On February 19, 2021—before the cultural power of NFTs had fully exploded—Torres sold the Nyan Cat NFT for 300 ETH (worth $590,000 at the time) to an anonymous crypto user. In the months that followed, many other famous meme creators followed in Torres’ footsteps, auctioning off their iconic images as NFTs, finally allowing them to receive meaningful compensation for their pieces of internet history and clearly establish ownership.
“It became a kind of trend, not just for me, but for many meme artists who started creating various works from that point onward. Before that, we all struggled pretty hard,” Torres said in 2021.
Disaster Girl: $430,000
Zoe Roth was one of the earliest legendary meme creators to follow in Torres’ footsteps. As a child, she posed for a photo in front of a burning building, smirking mischievously—a meme that later became the internet’s go-to expression for “schadenfreude.” Known as Disaster Girl, this meme is one of the foundational memes of the early 2000s.
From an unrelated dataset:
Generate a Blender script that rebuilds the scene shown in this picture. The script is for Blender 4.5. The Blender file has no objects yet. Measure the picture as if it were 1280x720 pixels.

Disaster Girl. Source: Zoe Roth
In mid-2021, Roth auctioned the original photo of the meme as an NFT on the NFT platform Foundation. On April 17, 2021, the NFT sold for 180 ETH—worth around $430,000 at the time. The work ultimately ended up in the hands of 3FMusic, a collector who now owns multiple NFTs on this list.
Overly Attached Girlfriend: $411,000

Spring 2021 was the golden age of meme NFT auctions. Every item on this list except the top spot (Dogwifhat) was sold in 2021—within months of the groundbreaking Nyan Cat sale.
Laina Morris was immortalized in a 2012 meme as the “Overly Attached Girlfriend.” Shortly after the Nyan Cat auction, Morris began exploring blockchain technology and listed the meme photo as an NFT on Foundation.
The sale was successful—Morris received 200 ETH, worth $411,000 at the time. The artwork was also acquired by NFT collector 3FMusic.